Reproduce, exactly and in full, only the lines below from the one containing "Continue the Blender" through the one containing "mb = MB(); a".

• _RECORD EXTRACTS_:
..........
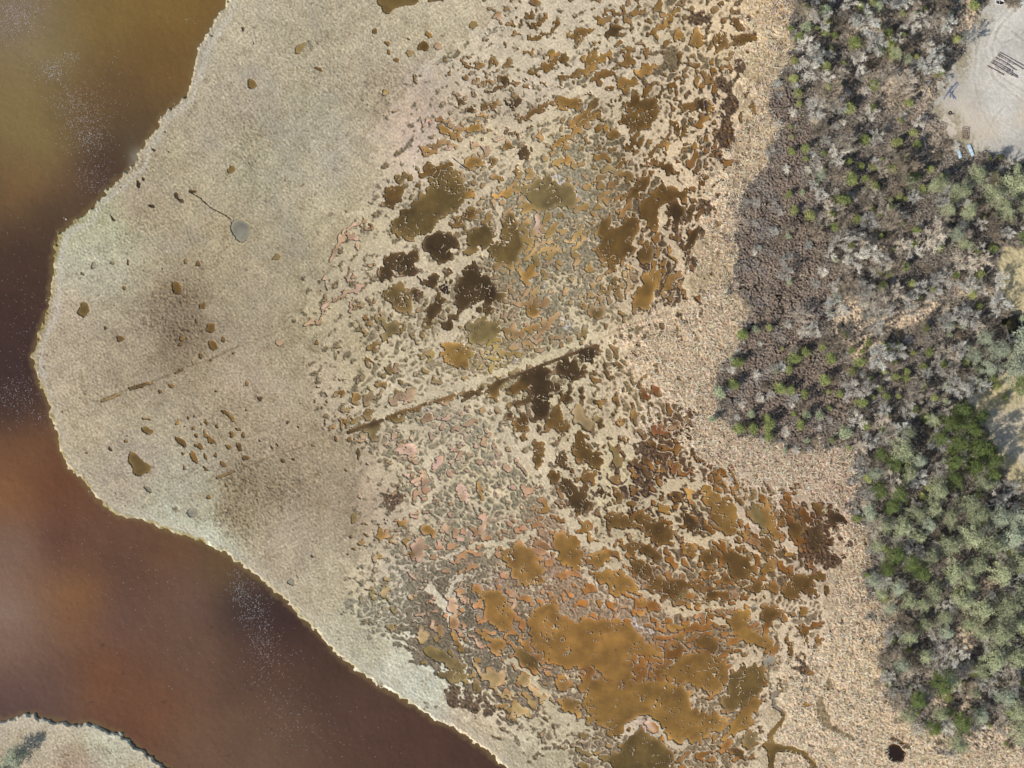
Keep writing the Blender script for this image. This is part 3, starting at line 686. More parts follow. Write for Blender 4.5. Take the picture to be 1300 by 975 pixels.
..........
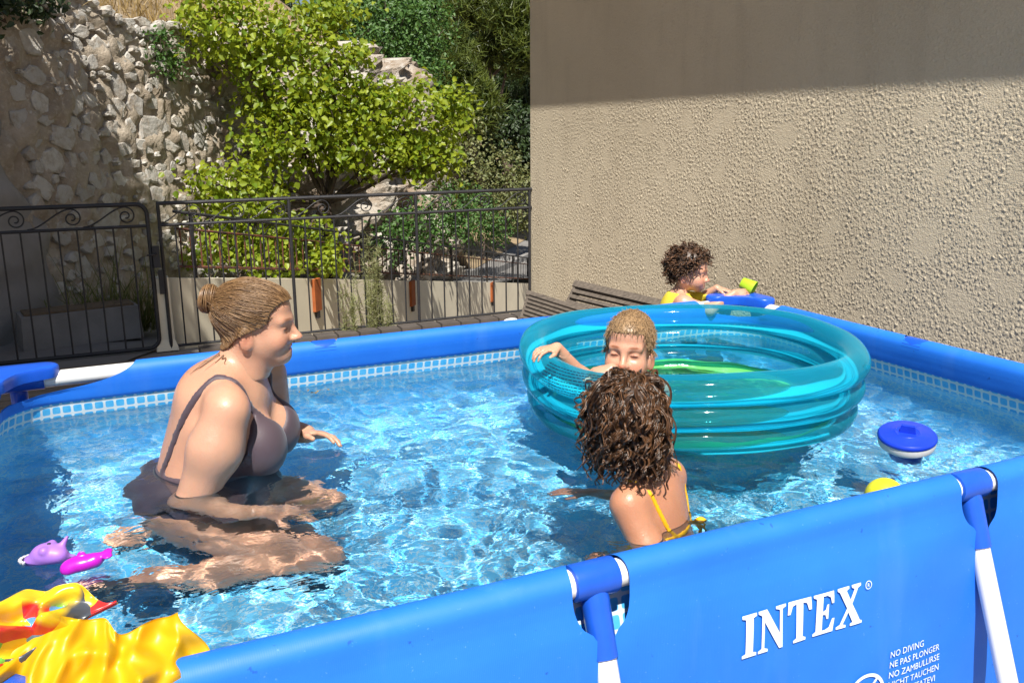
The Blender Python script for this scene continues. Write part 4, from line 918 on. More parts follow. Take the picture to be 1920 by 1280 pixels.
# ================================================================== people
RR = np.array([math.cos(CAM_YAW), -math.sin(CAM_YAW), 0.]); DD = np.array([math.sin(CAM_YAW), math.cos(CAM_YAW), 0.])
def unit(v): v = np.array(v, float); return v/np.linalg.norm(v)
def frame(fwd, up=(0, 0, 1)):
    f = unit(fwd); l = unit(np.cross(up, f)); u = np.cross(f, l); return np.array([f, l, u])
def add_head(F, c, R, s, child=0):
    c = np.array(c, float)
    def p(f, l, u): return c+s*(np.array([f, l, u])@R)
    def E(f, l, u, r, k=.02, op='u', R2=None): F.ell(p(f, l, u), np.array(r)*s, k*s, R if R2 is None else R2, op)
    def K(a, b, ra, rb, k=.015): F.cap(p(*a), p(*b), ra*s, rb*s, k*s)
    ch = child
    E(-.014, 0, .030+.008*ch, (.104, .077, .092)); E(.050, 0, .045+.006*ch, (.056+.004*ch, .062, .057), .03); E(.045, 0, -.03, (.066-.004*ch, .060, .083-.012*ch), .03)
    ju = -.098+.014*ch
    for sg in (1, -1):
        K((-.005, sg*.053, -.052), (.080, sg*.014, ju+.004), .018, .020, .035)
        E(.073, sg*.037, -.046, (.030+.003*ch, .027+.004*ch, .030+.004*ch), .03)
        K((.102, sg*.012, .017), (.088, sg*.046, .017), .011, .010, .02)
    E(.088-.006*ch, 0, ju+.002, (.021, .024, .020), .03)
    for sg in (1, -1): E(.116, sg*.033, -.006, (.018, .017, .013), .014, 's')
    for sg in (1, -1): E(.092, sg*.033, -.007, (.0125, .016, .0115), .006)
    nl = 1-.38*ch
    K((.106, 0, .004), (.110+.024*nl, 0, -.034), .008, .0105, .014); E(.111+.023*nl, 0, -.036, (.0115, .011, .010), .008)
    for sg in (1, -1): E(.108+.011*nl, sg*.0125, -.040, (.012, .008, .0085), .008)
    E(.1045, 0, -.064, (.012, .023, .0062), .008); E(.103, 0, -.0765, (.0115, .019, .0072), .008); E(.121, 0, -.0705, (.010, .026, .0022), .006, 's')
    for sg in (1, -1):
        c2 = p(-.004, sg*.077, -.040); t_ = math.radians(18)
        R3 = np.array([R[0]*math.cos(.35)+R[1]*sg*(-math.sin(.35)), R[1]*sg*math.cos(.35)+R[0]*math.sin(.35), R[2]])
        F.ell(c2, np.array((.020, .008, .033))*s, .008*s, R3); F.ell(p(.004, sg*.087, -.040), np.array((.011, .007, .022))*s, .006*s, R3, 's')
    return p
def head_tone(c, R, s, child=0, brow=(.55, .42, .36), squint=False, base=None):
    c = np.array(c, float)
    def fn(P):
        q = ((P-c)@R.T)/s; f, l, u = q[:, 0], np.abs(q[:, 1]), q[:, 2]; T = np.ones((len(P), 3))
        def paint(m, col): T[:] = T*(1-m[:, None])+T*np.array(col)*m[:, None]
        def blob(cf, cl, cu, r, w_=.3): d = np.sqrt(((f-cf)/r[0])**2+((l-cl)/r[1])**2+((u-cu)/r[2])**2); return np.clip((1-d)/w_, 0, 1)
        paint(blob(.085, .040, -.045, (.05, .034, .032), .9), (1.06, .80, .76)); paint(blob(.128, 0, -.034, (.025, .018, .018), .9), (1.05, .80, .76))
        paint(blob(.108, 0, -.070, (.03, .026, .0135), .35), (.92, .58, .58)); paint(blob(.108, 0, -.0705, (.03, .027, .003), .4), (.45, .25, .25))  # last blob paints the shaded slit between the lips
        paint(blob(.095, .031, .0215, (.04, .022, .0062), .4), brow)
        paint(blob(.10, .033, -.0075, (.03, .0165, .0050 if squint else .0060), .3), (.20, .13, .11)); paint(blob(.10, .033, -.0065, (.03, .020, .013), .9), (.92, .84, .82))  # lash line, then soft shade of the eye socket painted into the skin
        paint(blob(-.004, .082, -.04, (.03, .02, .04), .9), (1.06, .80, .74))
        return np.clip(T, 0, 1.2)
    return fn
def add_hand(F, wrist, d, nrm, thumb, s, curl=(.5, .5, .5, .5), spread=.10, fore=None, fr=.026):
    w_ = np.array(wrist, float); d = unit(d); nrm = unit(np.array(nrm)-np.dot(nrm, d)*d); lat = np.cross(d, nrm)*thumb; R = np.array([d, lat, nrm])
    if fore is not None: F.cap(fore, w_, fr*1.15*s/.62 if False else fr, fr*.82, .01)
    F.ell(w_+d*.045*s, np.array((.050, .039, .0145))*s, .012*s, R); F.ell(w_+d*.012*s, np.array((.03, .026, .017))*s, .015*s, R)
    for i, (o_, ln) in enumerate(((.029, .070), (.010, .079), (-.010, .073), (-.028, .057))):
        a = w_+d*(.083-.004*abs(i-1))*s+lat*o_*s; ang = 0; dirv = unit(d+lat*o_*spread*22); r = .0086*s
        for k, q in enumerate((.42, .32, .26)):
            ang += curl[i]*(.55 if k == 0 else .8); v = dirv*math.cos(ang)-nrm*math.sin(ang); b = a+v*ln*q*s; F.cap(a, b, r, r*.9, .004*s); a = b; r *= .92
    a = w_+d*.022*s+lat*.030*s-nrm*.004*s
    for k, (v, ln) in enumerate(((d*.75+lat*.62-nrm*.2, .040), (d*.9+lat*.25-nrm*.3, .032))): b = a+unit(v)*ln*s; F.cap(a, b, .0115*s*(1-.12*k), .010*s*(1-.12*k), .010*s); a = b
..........
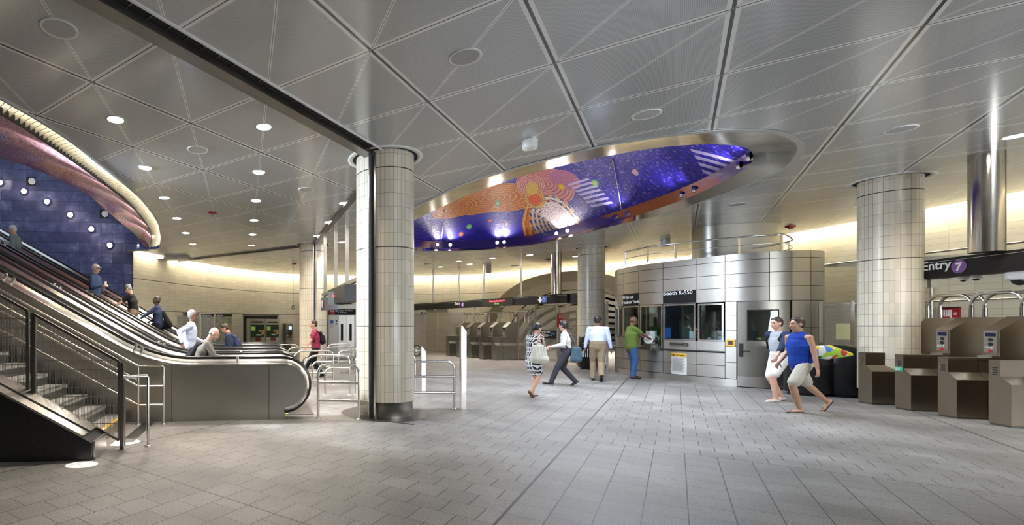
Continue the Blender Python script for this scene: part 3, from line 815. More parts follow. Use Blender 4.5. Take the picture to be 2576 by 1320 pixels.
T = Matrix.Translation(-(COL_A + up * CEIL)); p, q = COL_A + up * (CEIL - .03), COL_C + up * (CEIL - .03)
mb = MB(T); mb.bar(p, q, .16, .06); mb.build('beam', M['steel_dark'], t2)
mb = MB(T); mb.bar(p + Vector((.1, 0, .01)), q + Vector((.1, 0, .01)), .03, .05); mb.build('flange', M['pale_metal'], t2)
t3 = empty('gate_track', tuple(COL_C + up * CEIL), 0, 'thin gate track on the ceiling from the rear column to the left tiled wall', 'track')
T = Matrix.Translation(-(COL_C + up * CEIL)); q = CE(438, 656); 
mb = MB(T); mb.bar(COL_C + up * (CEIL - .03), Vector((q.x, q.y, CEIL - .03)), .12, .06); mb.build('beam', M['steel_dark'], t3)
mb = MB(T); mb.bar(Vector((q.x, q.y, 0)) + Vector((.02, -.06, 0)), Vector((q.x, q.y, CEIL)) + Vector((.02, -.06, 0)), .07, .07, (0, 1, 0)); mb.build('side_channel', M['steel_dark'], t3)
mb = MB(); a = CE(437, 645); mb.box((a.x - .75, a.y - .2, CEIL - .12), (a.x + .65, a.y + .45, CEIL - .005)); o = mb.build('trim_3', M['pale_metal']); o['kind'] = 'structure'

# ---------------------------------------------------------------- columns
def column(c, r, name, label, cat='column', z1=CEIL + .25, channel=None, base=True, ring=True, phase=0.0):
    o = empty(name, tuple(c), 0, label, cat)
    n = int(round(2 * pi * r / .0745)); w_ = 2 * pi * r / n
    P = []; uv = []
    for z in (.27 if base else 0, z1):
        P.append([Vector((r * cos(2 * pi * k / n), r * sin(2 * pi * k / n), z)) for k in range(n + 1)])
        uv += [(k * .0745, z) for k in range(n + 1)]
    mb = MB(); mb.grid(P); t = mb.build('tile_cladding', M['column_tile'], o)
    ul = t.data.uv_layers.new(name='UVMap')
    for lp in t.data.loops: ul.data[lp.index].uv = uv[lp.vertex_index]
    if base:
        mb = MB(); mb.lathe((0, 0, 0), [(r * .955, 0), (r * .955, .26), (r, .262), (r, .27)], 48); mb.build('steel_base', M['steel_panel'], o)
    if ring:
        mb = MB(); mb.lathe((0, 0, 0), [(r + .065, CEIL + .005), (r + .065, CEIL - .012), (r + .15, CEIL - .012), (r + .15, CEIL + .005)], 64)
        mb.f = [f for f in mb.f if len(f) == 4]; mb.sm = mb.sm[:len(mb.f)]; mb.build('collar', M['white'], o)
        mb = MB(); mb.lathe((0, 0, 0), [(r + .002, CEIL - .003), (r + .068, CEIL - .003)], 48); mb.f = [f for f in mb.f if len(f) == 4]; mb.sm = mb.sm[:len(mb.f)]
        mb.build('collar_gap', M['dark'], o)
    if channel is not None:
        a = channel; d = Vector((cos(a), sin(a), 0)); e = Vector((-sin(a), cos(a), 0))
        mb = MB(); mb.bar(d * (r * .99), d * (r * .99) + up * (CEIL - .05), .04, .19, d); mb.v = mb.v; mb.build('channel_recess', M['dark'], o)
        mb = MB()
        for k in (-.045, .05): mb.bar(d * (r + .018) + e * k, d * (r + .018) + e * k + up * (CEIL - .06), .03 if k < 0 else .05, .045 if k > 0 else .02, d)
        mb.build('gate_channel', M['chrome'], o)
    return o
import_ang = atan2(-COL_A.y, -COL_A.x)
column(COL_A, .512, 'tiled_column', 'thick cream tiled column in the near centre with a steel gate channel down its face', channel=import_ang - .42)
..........
• _RESPONSE TO THE EXERCISE_:
Continue the Blender Python script for this scene: part 3, from line 815. More parts follow. Use Blender 4.5. Take the picture to be 2576 by 1320 pixels.
T = Matrix.Translation(-(COL_A + up * CEIL)); p, q = COL_A + up * (CEIL - .03), COL_C + up * (CEIL - .03)
mb = MB(T); mb.bar(p, q, .16, .06); mb.build('beam', M['steel_dark'], t2)
mb = MB(T); mb.bar(p + Vector((.1, 0, .01)), q + Vector((.1, 0, .01)), .03, .05); mb.build('flange', M['pale_metal'], t2)
t3 = empty('gate_track', tuple(COL_C + up * CEIL), 0, 'thin gate track on the ceiling from the rear column to the left tiled wall', 'track')
T = Matrix.Translation(-(COL_C + up * CEIL)); q = CE(438, 656); 
mb = MB(T); mb.bar(COL_C + up * (CEIL - .03), Vector((q.x, q.y, CEIL - .03)), .12, .06); mb.build('beam', M['steel_dark'], t3)
mb = MB(T); mb.bar(Vector((q.x, q.y, 0)) + Vector((.02, -.06, 0)), Vector((q.x, q.y, CEIL)) + Vector((.02, -.06, 0)), .07, .07, (0, 1, 0)); mb.build('side_channel', M['steel_dark'], t3)
mb = MB(); a = CE(437, 645); mb.box((a.x - .75, a.y - .2, CEIL - .12), (a.x + .65, a.y + .45, CEIL - .005)); o = mb.build('trim_3', M['pale_metal']); o['kind'] = 'structure'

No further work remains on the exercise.